(GIVEN MATERIAL)
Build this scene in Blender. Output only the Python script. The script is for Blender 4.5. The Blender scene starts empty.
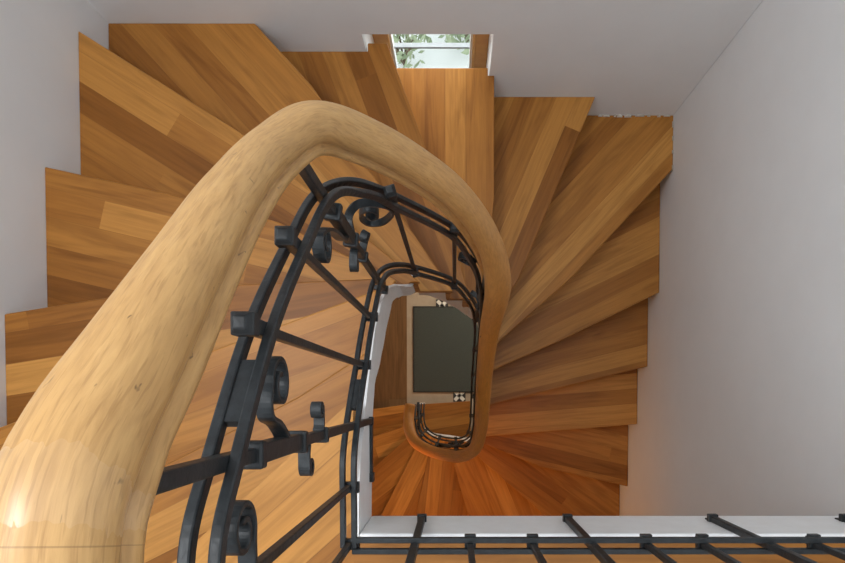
import bpy, bmesh, math, random
from mathutils import Vector, Matrix
random.seed(7)
scn = bpy.context.scene
COL = scn.collection
H = 5.125            # height of the camera above the ground floor; "depth" D is measured down from it
RISE = 0.18
D0 = 1.705           # depth of the tread called k = 0

def W(X, Y, D):      # X to the right, Y towards the landing, D below the camera  ->  world
    return Vector((X, -Y, H - D))

# ------------------------------------------------------------------ materials
def new_mat(name):
    m = bpy.data.materials.new(name); m.use_nodes = True
    nt = m.node_tree; nt.nodes.clear()
    out = nt.nodes.new('ShaderNodeOutputMaterial'); b = nt.nodes.new('ShaderNodeBsdfPrincipled')
    nt.links.new(b.outputs[0], out.inputs[0])
    return m, nt, b

def N(nt, kind, **kw):
    n = nt.nodes.new(kind)
    for k, v in kw.items():
        if k == 'inp':
            for kk, vv in v.items(): n.inputs[kk].default_value = vv
        else: setattr(n, k, v)
    return n

def math_node(nt, op, a, b=None, c=None):
    n = nt.nodes.new('ShaderNodeMath'); n.operation = op
    for i, x in enumerate((a, b, c)):
        if x is None: continue
        if isinstance(x, (int, float)): n.inputs[i].default_value = x
        else: nt.links.new(x, n.inputs[i])
    return n.outputs[0]

def ramp(nt, fac, stops):
    r = nt.nodes.new('ShaderNodeValToRGB')
    els = r.color_ramp.elements
    while len(els) < len(stops): els.new(0.5)
    for e, (p, c) in zip(els, stops): e.position = p; e.color = (c[0], c[1], c[2], 1)
    if fac is not None: nt.links.new(fac, r.inputs[0])
    return r.outputs[0]

def mix(nt, fac, a, b, blend='MIX'):
    n = nt.nodes.new('ShaderNodeMix'); n.data_type = 'RGBA'; n.blend_type = blend
    for i, x in ((0, fac), (6, a), (7, b)):
        if isinstance(x, (int, float)): n.inputs[i].default_value = x
        elif isinstance(x, tuple): n.inputs[i].default_value = (x[0], x[1], x[2], 1)
        else: nt.links.new(x, n.inputs[i])
    return n.outputs[2]

def plank_wood(name, tones, width=0.088, length=3.2, rough=0.42, grain=0.42, coat=0.06):
    """glued oak boards: u = distance from the nosing, v = along it, both in metres"""
    m, nt, b = new_mat(name)
    uv = N(nt, 'ShaderNodeUVMap'); uv.uv_map = 'UVMap'
    sep = N(nt, 'ShaderNodeSeparateXYZ'); nt.links.new(uv.outputs[0], sep.inputs[0])
    info = N(nt, 'ShaderNodeObjectInfo'); rnd = info.outputs['Random']
    u = math_node(nt, 'ADD', math_node(nt, 'DIVIDE', sep.outputs[0], width), math_node(nt, 'MULTIPLY', rnd, 7.3))
    pid = math_node(nt, 'FLOOR', u)
    wn = N(nt, 'ShaderNodeTexWhiteNoise', noise_dimensions='2D')
    c0 = N(nt, 'ShaderNodeCombineXYZ'); nt.links.new(pid, c0.inputs[0]); nt.links.new(math_node(nt, 'MULTIPLY', rnd, 91.7), c0.inputs[1])
    nt.links.new(c0.outputs[0], wn.inputs['Vector'])
    vv = math_node(nt, 'ADD', math_node(nt, 'DIVIDE', sep.outputs[1], length), math_node(nt, 'MULTIPLY', wn.outputs[0], 5.0))
    vid = math_node(nt, 'FLOOR', vv)
    wn2 = N(nt, 'ShaderNodeTexWhiteNoise', noise_dimensions='3D')
    c1 = N(nt, 'ShaderNodeCombineXYZ'); nt.links.new(pid, c1.inputs[0]); nt.links.new(vid, c1.inputs[1]); nt.links.new(math_node(nt, 'MULTIPLY', rnd, 51.3), c1.inputs[2])
    nt.links.new(c1.outputs[0], wn2.inputs['Vector'])
    base = ramp(nt, wn2.outputs[0], tones)
    # grain
    gc = N(nt, 'ShaderNodeCombineXYZ')
    nt.links.new(math_node(nt, 'MULTIPLY', sep.outputs[0], 75.0), gc.inputs[0])
    nt.links.new(math_node(nt, 'MULTIPLY', sep.outputs[1], 3.2), gc.inputs[1])
    nt.links.new(math_node(nt, 'MULTIPLY', wn2.outputs[0], 40.0), gc.inputs[2])
    g = N(nt, 'ShaderNodeTexNoise', inp={'Scale': 1.0, 'Detail': 5.0, 'Roughness': 0.62, 'Distortion': 0.6})
    nt.links.new(gc.outputs[0], g.inputs['Vector'])
    gc2 = N(nt, 'ShaderNodeCombineXYZ')
    nt.links.new(math_node(nt, 'MULTIPLY', sep.outputs[0], 17.0), gc2.inputs[0])
    nt.links.new(math_node(nt, 'MULTIPLY', sep.outputs[1], 1.7), gc2.inputs[1])
    nt.links.new(math_node(nt, 'MULTIPLY', wn2.outputs[0], 23.0), gc2.inputs[2])
    g2 = N(nt, 'ShaderNodeTexNoise', inp={'Scale': 1.0, 'Detail': 3.0, 'Roughness': 0.5, 'Distortion': 1.6})
    nt.links.new(gc2.outputs[0], g2.inputs['Vector'])
    s = ramp(nt, g.outputs[0], [(0.3, (0.55, 0.5, 0.44)), (0.62, (1.08, 1.08, 1.08))])
    s2 = ramp(nt, g2.outputs[0], [(0.34, (0.6, 0.54, 0.46)), (0.5, (1.0, 1.0, 1.0)), (0.7, (1.12, 1.12, 1.1))])
    col = mix(nt, grain, base, s, 'MULTIPLY'); col = mix(nt, grain * 1.25, col, s2, 'MULTIPLY')
    # thin seam between boards
    fr = math_node(nt, 'FRACT', u); seam = math_node(nt, 'LESS_THAN', fr, 0.016)
    col = mix(nt, math_node(nt, 'MULTIPLY', seam, 0.35), col, (0.12, 0.05, 0.015))
    nt.links.new(col, b.inputs['Base Color'])
    b.inputs['Roughness'].default_value = rough
    b.inputs['Specular IOR Level'].default_value = 0.22
    b.inputs['Coat Weight'].default_value = coat; b.inputs['Coat Roughness'].default_value = 0.3
    bp = N(nt, 'ShaderNodeBump', inp={'Strength': 0.12, 'Distance': 0.002}); nt.links.new(g.outputs[0], bp.inputs['Height']); nt.links.new(bp.outputs[0], b.inputs['Normal'])
    return m

OAK = [(0.0, (0.25, 0.091, 0.015)), (0.3, (0.35, 0.138, 0.026)), (0.7, (0.44, 0.188, 0.039)), (1.0, (0.56, 0.263, 0.063))]
M_tread = plank_wood('oak_tread', OAK)
M_landing = plank_wood('oak_landing', OAK, width=0.12, length=1.3)
M_hall = plank_wood('brown_boards', [(0.0, (0.16, 0.085, 0.035)), (1.0, (0.22, 0.125, 0.055))], width=0.14, length=2.0, rough=0.6, coat=0.0)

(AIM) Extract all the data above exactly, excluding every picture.

(RESPONSE)
Build this scene in Blender. Output only the Python script. The script is for Blender 4.5. The Blender scene starts empty.
import bpy, bmesh, math, random
from mathutils import Vector, Matrix
random.seed(7)
scn = bpy.context.scene
COL = scn.collection
H = 5.125            # height of the camera above the ground floor; "depth" D is measured down from it
RISE = 0.18
D0 = 1.705           # depth of the tread called k = 0

def W(X, Y, D):      # X to the right, Y towards the landing, D below the camera  ->  world
    return Vector((X, -Y, H - D))

# ------------------------------------------------------------------ materials
def new_mat(name):
    m = bpy.data.materials.new(name); m.use_nodes = True
    nt = m.node_tree; nt.nodes.clear()
    out = nt.nodes.new('ShaderNodeOutputMaterial'); b = nt.nodes.new('ShaderNodeBsdfPrincipled')
    nt.links.new(b.outputs[0], out.inputs[0])
    return m, nt, b

def N(nt, kind, **kw):
    n = nt.nodes.new(kind)
    for k, v in kw.items():
        if k == 'inp':
            for kk, vv in v.items(): n.inputs[kk].default_value = vv
        else: setattr(n, k, v)
    return n

def math_node(nt, op, a, b=None, c=None):
    n = nt.nodes.new('ShaderNodeMath'); n.operation = op
    for i, x in enumerate((a, b, c)):
        if x is None: continue
        if isinstance(x, (int, float)): n.inputs[i].default_value = x
        else: nt.links.new(x, n.inputs[i])
    return n.outputs[0]

def ramp(nt, fac, stops):
    r = nt.nodes.new('ShaderNodeValToRGB')
    els = r.color_ramp.elements
    while len(els) < len(stops): els.new(0.5)
    for e, (p, c) in zip(els, stops): e.position = p; e.color = (c[0], c[1], c[2], 1)
    if fac is not None: nt.links.new(fac, r.inputs[0])
    return r.outputs[0]

def mix(nt, fac, a, b, blend='MIX'):
    n = nt.nodes.new('ShaderNodeMix'); n.data_type = 'RGBA'; n.blend_type = blend
    for i, x in ((0, fac), (6, a), (7, b)):
        if isinstance(x, (int, float)): n.inputs[i].default_value = x
        elif isinstance(x, tuple): n.inputs[i].default_value = (x[0], x[1], x[2], 1)
        else: nt.links.new(x, n.inputs[i])
    return n.outputs[2]

def plank_wood(name, tones, width=0.088, length=3.2, rough=0.42, grain=0.42, coat=0.06):
    """glued oak boards: u = distance from the nosing, v = along it, both in metres"""
    m, nt, b = new_mat(name)
    uv = N(nt, 'ShaderNodeUVMap'); uv.uv_map = 'UVMap'
    sep = N(nt, 'ShaderNodeSeparateXYZ'); nt.links.new(uv.outputs[0], sep.inputs[0])
    info = N(nt, 'ShaderNodeObjectInfo'); rnd = info.outputs['Random']
    u = math_node(nt, 'ADD', math_node(nt, 'DIVIDE', sep.outputs[0], width), math_node(nt, 'MULTIPLY', rnd, 7.3))
    pid = math_node(nt, 'FLOOR', u)
    wn = N(nt, 'ShaderNodeTexWhiteNoise', noise_dimensions='2D')
    c0 = N(nt, 'ShaderNodeCombineXYZ'); nt.links.new(pid, c0.inputs[0]); nt.links.new(math_node(nt, 'MULTIPLY', rnd, 91.7), c0.inputs[1])
    nt.links.new(c0.outputs[0], wn.inputs['Vector'])
    vv = math_node(nt, 'ADD', math_node(nt, 'DIVIDE', sep.outputs[1], length), math_node(nt, 'MULTIPLY', wn.outputs[0], 5.0))
    vid = math_node(nt, 'FLOOR', vv)
    wn2 = N(nt, 'ShaderNodeTexWhiteNoise', noise_dimensions='3D')
    c1 = N(nt, 'ShaderNodeCombineXYZ'); nt.links.new(pid, c1.inputs[0]); nt.links.new(vid, c1.inputs[1]); nt.links.new(math_node(nt, 'MULTIPLY', rnd, 51.3), c1.inputs[2])
    nt.links.new(c1.outputs[0], wn2.inputs['Vector'])
    base = ramp(nt, wn2.outputs[0], tones)
    # grain
    gc = N(nt, 'ShaderNodeCombineXYZ')
    nt.links.new(math_node(nt, 'MULTIPLY', sep.outputs[0], 75.0), gc.inputs[0])
    nt.links.new(math_node(nt, 'MULTIPLY', sep.outputs[1], 3.2), gc.inputs[1])
    nt.links.new(math_node(nt, 'MULTIPLY', wn2.outputs[0], 40.0), gc.inputs[2])
    g = N(nt, 'ShaderNodeTexNoise', inp={'Scale': 1.0, 'Detail': 5.0, 'Roughness': 0.62, 'Distortion': 0.6})
    nt.links.new(gc.outputs[0], g.inputs['Vector'])
    gc2 = N(nt, 'ShaderNodeCombineXYZ')
    nt.links.new(math_node(nt, 'MULTIPLY', sep.outputs[0], 17.0), gc2.inputs[0])
    nt.links.new(math_node(nt, 'MULTIPLY', sep.outputs[1], 1.7), gc2.inputs[1])
    nt.links.new(math_node(nt, 'MULTIPLY', wn2.outputs[0], 23.0), gc2.inputs[2])
    g2 = N(nt, 'ShaderNodeTexNoise', inp={'Scale': 1.0, 'Detail': 3.0, 'Roughness': 0.5, 'Distortion': 1.6})
    nt.links.new(gc2.outputs[0], g2.inputs['Vector'])
    s = ramp(nt, g.outputs[0], [(0.3, (0.55, 0.5, 0.44)), (0.62, (1.08, 1.08, 1.08))])
    s2 = ramp(nt, g2.outputs[0], [(0.34, (0.6, 0.54, 0.46)), (0.5, (1.0, 1.0, 1.0)), (0.7, (1.12, 1.12, 1.1))])
    col = mix(nt, grain, base, s, 'MULTIPLY'); col = mix(nt, grain * 1.25, col, s2, 'MULTIPLY')
    # thin seam between boards
    fr = math_node(nt, 'FRACT', u); seam = math_node(nt, 'LESS_THAN', fr, 0.016)
    col = mix(nt, math_node(nt, 'MULTIPLY', seam, 0.35), col, (0.12, 0.05, 0.015))
    nt.links.new(col, b.inputs['Base Color'])
    b.inputs['Roughness'].default_value = rough
    b.inputs['Specular IOR Level'].default_value = 0.22
    b.inputs['Coat Weight'].default_value = coat; b.inputs['Coat Roughness'].default_value = 0.3
    bp = N(nt, 'ShaderNodeBump', inp={'Strength': 0.12, 'Distance': 0.002}); nt.links.new(g.outputs[0], bp.inputs['Height']); nt.links.new(bp.outputs[0], b.inputs['Normal'])
    return m

OAK = [(0.0, (0.25, 0.091, 0.015)), (0.3, (0.35, 0.138, 0.026)), (0.7, (0.44, 0.188, 0.039)), (1.0, (0.56, 0.263, 0.063))]
M_tread = plank_wood('oak_tread', OAK)
M_landing = plank_wood('oak_landing', OAK, width=0.12, length=1.3)
M_hall = plank_wood('brown_boards', [(0.0, (0.16, 0.085, 0.035)), (1.0, (0.22, 0.125, 0.055))], width=0.14, length=2.0, rough=0.6, coat=0.0)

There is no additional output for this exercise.